Good question, I don't know. It's actually terrifying. I have no experience liking my body before age 29. I failed in elementary school. I bombed in high school. College was a blurry mess. I can't sit here and pretend to have any idea how to make sure a young person today could possibly navigate the social media world we live in without constantly being bullied to the edge... and then pushed over.

Sometimes when Gigi is sleeping, I'll look at her pink cheeks and her scuffed knees and think, I made those with my body. Every piece of her; I'm like a sorceress. I'd be crushed if she hated one bit of herself.

So, what do I do to help her love her body besides smash the televisions, pull her out of school and then wait until she's asleep to sit in the bathtub crying and breathing slowly into a paper bag?
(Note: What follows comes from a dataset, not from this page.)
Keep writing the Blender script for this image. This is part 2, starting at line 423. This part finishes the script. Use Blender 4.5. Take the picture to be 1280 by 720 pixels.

The last thing I tell her every day is that she's beautiful. After I tell her she's brilliant, hilarious, curious, creative and daring.

We wear lipstick when it rains. Injecting a moment of charm into something dreary makes us happy, and that's an empowering thing. We own our happy moments, we don't need to wait for others to create them for us.

I walk around naked. Eventually this will be super creepy. But right now, I'm helping build the normality of what she sees.

I tell her she is deserving, no matter what. Of friends, family, love, opportunity and life. None of that will ever hinge on her body.

We have love affairs with women. It's not seedy or inappropriate; it's inspiring and mentally empowering. Big women, small women, the women who change the world, we pore over their beautiful minds and bodies.

I let her love food. Indian, Japanese, Lebanese, Italian, even vegan, she experiences it all. Early on, food became an enemy, and I spent two decades fighting against the very thing I secretly loved. I won't allow her that abusive relationship.

I walk every day in her shoes. She doesn't see me when I pose, or hold my arms just so. She sees me when I belly laugh, or tell a story with my hands. She sees me when I sing uninhibited in the car or shave my legs in the sink before date night. She sees me shrug off a compliment or break down beneath an insult.

But more importantly, she sees me stand back up and she sees me dance.

How do I teach my daughter to love her body? By the loving the hell out of mine.